The parties’ conduct also mattered. The Council said I Cook Foods stopped supply on 22 February 2019 and did not ensure equivalent substitute supply. I Cook Foods said the Council made its own arrangements without working with it and prevented the business continuity plan from operating. The Court noted evidence from Mr Cook that the business continuity plan was available and able to be performed, that Chef Good and Choice Fresh Meals were identified as interim suppliers, and that the Council did not engage with I Cook Foods about activating the plan. Those competing accounts were a major reason the case could not be decided summarily.

For businesses, the practical point is straightforward. If your contract requires continuity of supply, you should be able to prove not only that you had a plan, but also what steps were taken to activate it, who was contacted, whether substitute suppliers could actually perform, what the customer was told, and whether the customer cooperated or refused to cooperate. If you are the customer, you should be able to show why your notices were issued, what defaults were said to exist, what remedy period was given, and what happened during that period.

In a later dispute, courts often focus less on broad assertions and more on contemporaneous documents: notices, emails, test reports, regulator communications, internal logs, supplier confirmations and records of meetings or attempted meetings. This case is a good example of that dynamic.

How businesses should read it

Businesses should not read this case as saying that I Cook Foods was right on the merits. The Court did not decide that. Nor should customers read it as saying that a default notice and termination will always be upheld if continuity of supply fails. The real point is procedural and practical: where a dispute involves contested events, technical evidence and competing explanations for a supply failure, a court may insist on a trial.
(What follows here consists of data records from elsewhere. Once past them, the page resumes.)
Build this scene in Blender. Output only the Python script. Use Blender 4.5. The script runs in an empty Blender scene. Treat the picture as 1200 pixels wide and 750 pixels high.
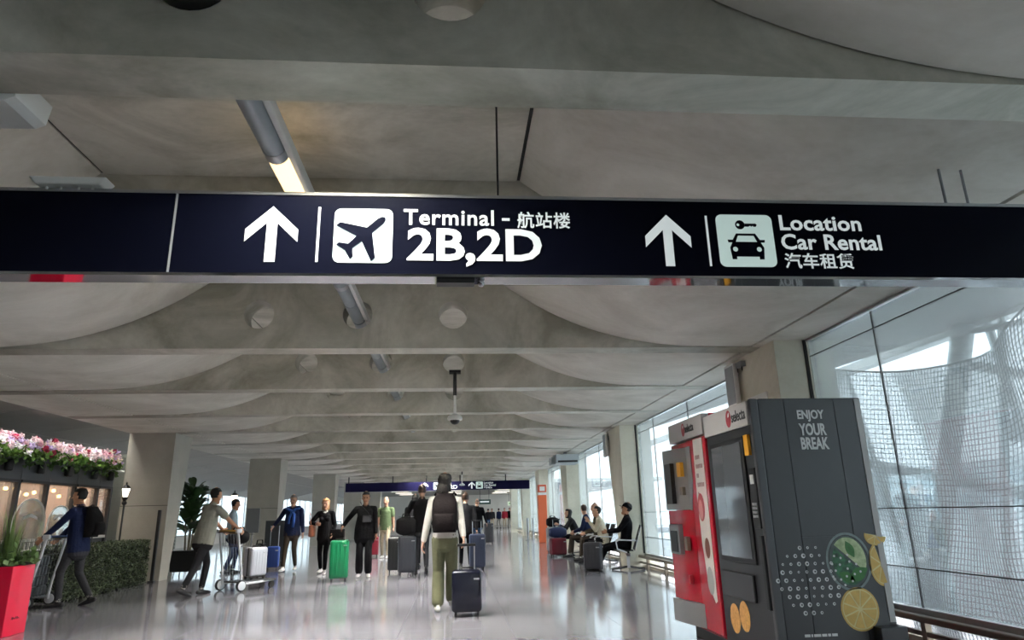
import bpy, bmesh, math, random
import numpy as np
from mathutils import Vector, Matrix, kdtree
random.seed(7)
PI = math.pi
scene = bpy.context.scene
COL = scene.collection

# ------------------------------------------------------------------ camera, world, exposure
cam_data = bpy.data.cameras.new('camera')
cam_data.sensor_width = 36.0
cam_data.lens = 782.5 / 1200 * 36.0
cam_data.clip_start = 0.05
cam_data.clip_end = 500
cam = bpy.data.objects.new('camera', cam_data)
COL.objects.link(cam)
def cam_basis(p, y, r):
    F = Vector((math.sin(y) * math.cos(p), math.cos(y) * math.cos(p), math.sin(p)))
    Rt = Vector((math.cos(y), -math.sin(y), 0))
    U = Rt.cross(F)
    return math.cos(r) * Rt + math.sin(r) * U, -math.sin(r) * Rt + math.cos(r) * U, F
_r, _u, _f = cam_basis(.28252, .08772, -.02349)
cam.matrix_world = Matrix(((_r.x, _u.x, -_f.x, 0), (_r.y, _u.y, -_f.y, 0), (_r.z, _u.z, -_f.z, 1.2), (0, 0, 0, 1)))
scene.camera = cam

world = bpy.data.worlds.new('overcast_sky')
scene.world = world
world.use_nodes = True
_bg = world.node_tree.nodes['Background']
_bg.inputs['Color'].default_value = (0.90, 0.95, 1.0, 1)
_bg.inputs['Strength'].default_value = 5.4
scene.view_settings.view_transform = 'Standard'
scene.view_settings.look = 'None'
scene.view_settings.gamma = 1.0
scene.view_settings.use_curve_mapping = False
scene.view_settings.exposure = 0.66
STRIP = 600.0            # luminance of the fill strips added to brighten the concourse
scene.cycles.max_bounces = 10
scene.cycles.diffuse_bounces = 6
scene.cycles.glossy_bounces = 4
scene.cycles.transparent_max_bounces = 12

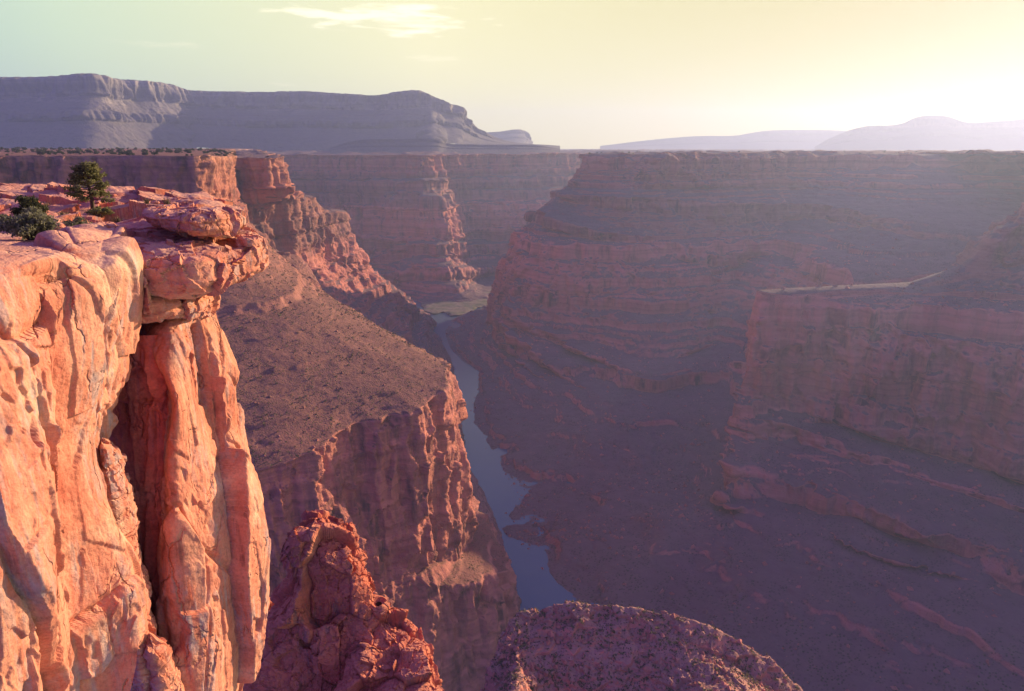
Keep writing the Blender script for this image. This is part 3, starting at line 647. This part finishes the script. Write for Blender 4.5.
Wc = [[P(72,335,40.6), P(72,440,39.8), P(86,540,38.8), P(100,740,37.4)], [P(100,335,39.8), P(104,440,39), P(118,540,38.2), P(128,740,37)],
      [P(128,335,39.2), P(134,440,38.4), P(142,540,37.6), P(150,740,36.4)], [P(156,335,38.9), P(158,440,38.2), P(160,540,37.6), P(166,740,36.6)], [P(184,335,40.2), P(184,440,39.4), P(182,540,38.8), P(184,740,37.6)]]
V = loft(Wc, 1.1, 'all'); V = near_disp(V, .8, 27.0, (10, 15, 0), vert=.8)
o = grid_mesh('cleft_wall', V, M_cleft, smooth=False); tag(o, 'red rock lining the back of the dark cleft, bounced light painted into its colour', 'cliff', kind='structure')
# block wedged low in the cleft
V = slab([(88,448,720,34),(103,449,720,33),(120,451,720,34),(123,449,720,36),(102,446,720,38),(86,447,720,36)], 1.1, .6, 33.0)
o = grid_mesh('cleft_block', V, M_rim, wrap=True, smooth=False); tag(o, 'squared block filling the lower part of the dark cleft', 'rock block', kind='structure')
V = slab([(132,640,780,34),(150,632,780,33),(170,640,780,34),(174,650,780,36),(150,640,780,39),(134,640,780,37)], 1.1, .7, 35.0)
o = grid_mesh('cleft_rubble', V, M_rim, wrap=True, smooth=False); tag(o, 'broken rubble choking the foot of the dark cleft', 'rubble', kind='structure')
# overhanging ledge
V = slab([(136,250,300,37.5),(168,252,303,37.6),(197,250,297,38.2),(236,246,281,41.5),(258,240,276,43.5),(266,236,268,46.5),(255,231,262,50),(200,226,270,55),(140,224,275,54),(112,232,290,46)], 1.1, 1.0, 43.0, big=.5)
o = grid_mesh('overhanging_ledge', V, M_rim, wrap=True, smooth=False); tag(o, 'thick overhanging sandstone ledge jutting out over the canyon', 'rock ledge', kind='structure')
V = slab([(142,296,322,38.2),(172,298,322,39),(200,294,318,41),(212,286,310,44),(205,282,310,50),(150,285,312,50)], 1.1, 0.8, 47.0, big=.4)
o = grid_mesh('ledge_neck', V, M_rim, wrap=True, smooth=False); tag(o, 'shaded bed of rock between the overhanging ledge and the pillar', 'rock bed', kind='structure')
# slickrock on top of the rim
Tc = []
for px, y0, y1 in ((-250,186,260),(-120,188,255),(-20,189,250),(40,191,246),(70,197,243),(95,200,241),(120,200,240),(160,199,240),(195,201,240),(222,209,240),(244,219,240)):
    Tc.append([P(px, y0+26, 84), P(px, y0+2, 76), P(px, y0, 70), P(px, y0*.72+y1*.28, 57), P(px, y0*.4+y1*.6+(4 if px > 100 else 0), 47), P(px, y1+(26 if px > 100 else 6), 41)])
V = loft(Tc, 1.1, 'all')
N = orient(V, blur(normals(V), 4), (0, 30, 50))
zl = V[..., 2] + .3*fbm(V, 6, 2)
fa, ea = facets(V + .8*np.stack([fbm(V, 3, 2, None, a) for a in (1, 2, 3)], -1), 4.2, 2.0, 4, .35)
V = V + N*(0.9*fbm(V, 6, 3, None, 2) + .55*fa + .35*layers(zl, .6, 8, .2) + .14*fbm(V, 1.0, 3, None, 5))[..., None]
TOP = V
o = grid_mesh('slickrock', V, M_rim, smooth=False); tag(o, 'sunlit rolling slickrock behind the shrubs on the rim', 'slickrock', kind='structure')

def boulder(name, outl, label, k=.7, off=0., cat='boulder', mat=None, group=None, **kw):
    V = slab(outl, 0.9, k, off, **kw); o = grid_mesh(name, V, mat or M_rim, wrap=True, smooth=False); return tag(o, label, cat, group)
boulder('slab_boulder', [(146,213,224,43),(165,214,230,41.5),(195,213,236,40.5),(224,211,236,42),(238,213,230,45),(230,207,222,50),(190,204,222,51),(155,207,220,48)],
        'pale flat layered slab lying on top of the overhanging ledge', .8, 51., big=.4)
boulder('boulder', [(238,238,247,43.2),(246,237,248,42.8),(256,238,247,43.4),(258,236,245,44.6),(248,234,244,45.4),(239,235,245,44.6)], 'small boulder near the tip of the overhanging ledge', .35, 61.)
boulder('boulder', [(80,225,238,45),(95,224,238,44),(110,226,237,45),(108,223,232,48),(90,222,232,48)], 'low rounded boulder at the foot of the pine, beside the grey shrub', .5, 63.)
boulder('boulder', [(47,221,243,43.5),(58,222,245,42.3),(69,229,244,43.2),(66,222,240,46),(52,219,238,47)], 'pale wedge shaped boulder between the two green shrubs', .5, 65.)
boulder('rock_fin', [(139,276,312,37.3),(144,276,312,37),(148,292,314,37.2),(147,290,312,38),(141,278,310,38)], 'thin upright fin of rock standing in the crack below the ledge', .3, 67., cat='rock')

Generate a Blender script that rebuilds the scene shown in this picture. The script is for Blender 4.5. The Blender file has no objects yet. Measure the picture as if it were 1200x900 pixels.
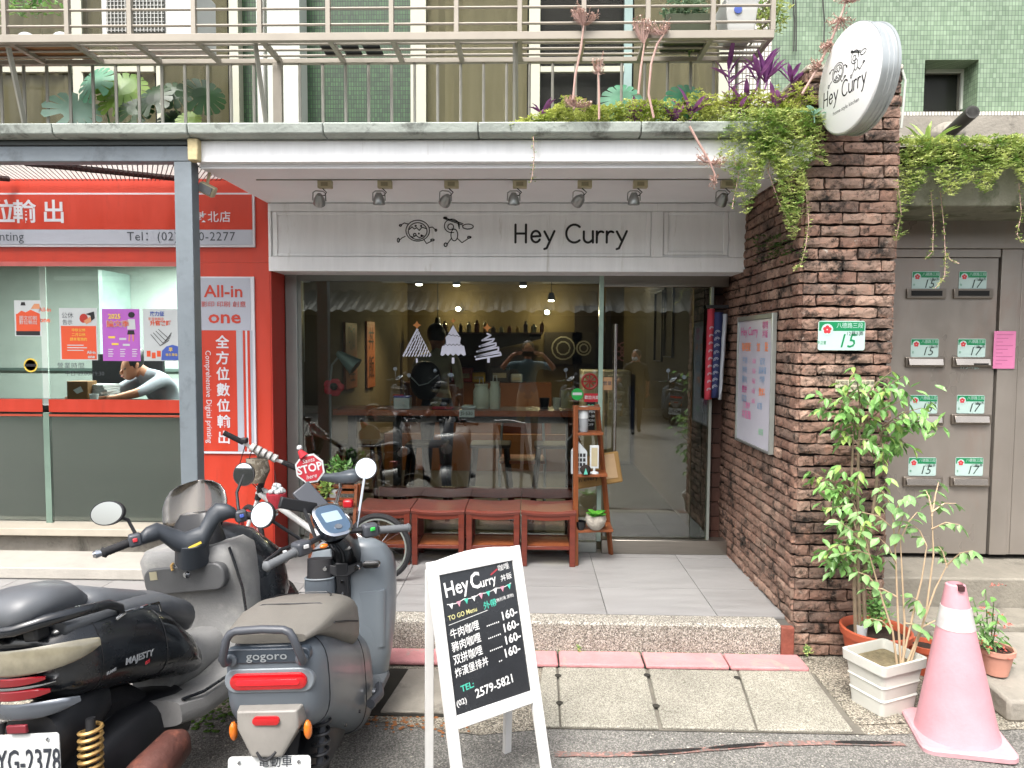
import bpy, bmesh, math, random
from mathutils import Vector, Matrix, Euler, noise
from math import sin, cos, pi, radians, sqrt, atan2
random.seed(7)
S = bpy.context.scene
COL = S.collection
# ---------------------------------------------------------------- camera
F = 800.0 / 1200.0
cam = bpy.data.cameras.new('camera'); cam.sensor_width = 36; cam.lens = 36 * F
cam.clip_start = 0.05; cam.clip_end = 500
camo = bpy.data.objects.new('camera', cam); COL.objects.link(camo)
CAM = Vector((0, 0, 1.65)); PITCH = radians(3.2); YAW = radians(1.45); ROLL = radians(-0.3)
camo.location = CAM
CR = Matrix.Rotation(YAW, 3, 'Z') @ Matrix.Rotation(pi / 2 - PITCH, 3, 'X') @ Matrix.Rotation(-ROLL, 3, 'Z')
camo.rotation_euler = CR.to_euler()
S.camera = camo
def ray(px, py):
    return CR @ Vector(((px - 600) / 800.0, -(py - 450) / 800.0, -1))
def P(px, py, Y):
    d = ray(px, py); return CAM + d * (Y / d.y)
def PZ(px, py, z=0.0):
    d = ray(px, py); return CAM + d * ((z - CAM.z) / d.z)
def PX(px, py, X):
    d = ray(px, py); return CAM + d * (X / d.x)
# ---------------------------------------------------------------- light
SUN_EL, SUN_AZ = radians(58), radians(205)      # azimuth measured from +Y clockwise
W = bpy.data.worlds.new('World'); S.world = W; W.use_nodes = True
nt = W.node_tree; nt.nodes.clear()
sky = nt.nodes.new('ShaderNodeTexSky'); sky.sky_type = 'NISHITA'; sky.sun_disc = False
sky.sun_elevation = SUN_EL; sky.sun_rotation = SUN_AZ
sky.air_density = 1.0; sky.dust_density = 6.0; sky.ozone_density = 0.4
bg = nt.nodes.new('ShaderNodeBackground'); bg.inputs[1].default_value = 0.15
hs = nt.nodes.new('ShaderNodeHueSaturation'); hs.inputs['Saturation'].default_value = 0.42
out = nt.nodes.new('ShaderNodeOutputWorld')
nt.links.new(sky.outputs[0], hs.inputs['Color']); nt.links.new(hs.outputs[0], bg.inputs[0]); nt.links.new(bg.outputs[0], out.inputs[0])
sl = bpy.data.lights.new('sun', 'SUN'); sl.energy = 1.0; sl.angle = radians(20); sl.color = (1, .985, .96)
so = bpy.data.objects.new('sun', sl); COL.objects.link(so); so.location = (0, -6, 12)
sd = Vector((sin(SUN_AZ) * cos(SUN_EL), cos(SUN_AZ) * cos(SUN_EL), sin(SUN_EL)))
so.rotation_euler = sd.to_track_quat('Z', 'Y').to_euler()
S.view_settings.view_transform = 'Standard'; S.view_settings.look = 'None'
S.view_settings.exposure = 1.55; S.view_settings.gamma = 1.0
S.cycles.max_bounces = 8; S.cycles.diffuse_bounces = 4; S.cycles.glossy_bounces = 4
S.cycles.transmission_bounces = 6; S.cycles.transparent_max_bounces = 16
S.cycles.sample_clamp_indirect = 4.0; S.cycles.caustics_reflective = False; S.cycles.caustics_refractive = False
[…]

If you are a supplier, this case is a reminder that continuity clauses can impose real operational obligations. A business continuity plan should not be a generic document prepared for tender purposes and then forgotten. It should identify actual substitute capacity, communication pathways, decision-makers, timing, quality controls and cost responsibility. If an incident occurs, you need evidence showing what you did and what you were still able to do.

If you are a customer, especially one delivering an essential service, this case shows the value of careful notice drafting and disciplined evidence gathering. A default notice should identify the contractual obligations said to be breached and the conduct said to constitute the breach. If you later terminate, you should be able to show that the defaults were not remedied within the required period and that your decision was grounded in the contract and the facts as they stood at the time.

The case also shows the limits of early procedural attacks. Summary judgment can be useful where a claim is truly hopeless, but it is not a substitute for trial where the dispute depends on witness evidence, technical testing issues or mixed questions of fact and law. Businesses considering such an application should weigh the cost and strategic value carefully.

Dates and status

The judgment was delivered on 26 February 2026 by Anderson J in the Federal Court of Australia. It concerns an interlocutory application filed by the Council on 5 August 2025 seeking summary dismissal of I Cook Foods’ claims. The hearing took place on 19 February 2026.

The Court dismissed the application and ordered the Council to pay I Cook Foods’ costs of the application. The broader proceeding remains on foot. That means the contract claim and the ACL claim still await final determination. Readers should therefore treat the judgment as a procedural ruling about whether the case can continue, not as a final ruling on liability.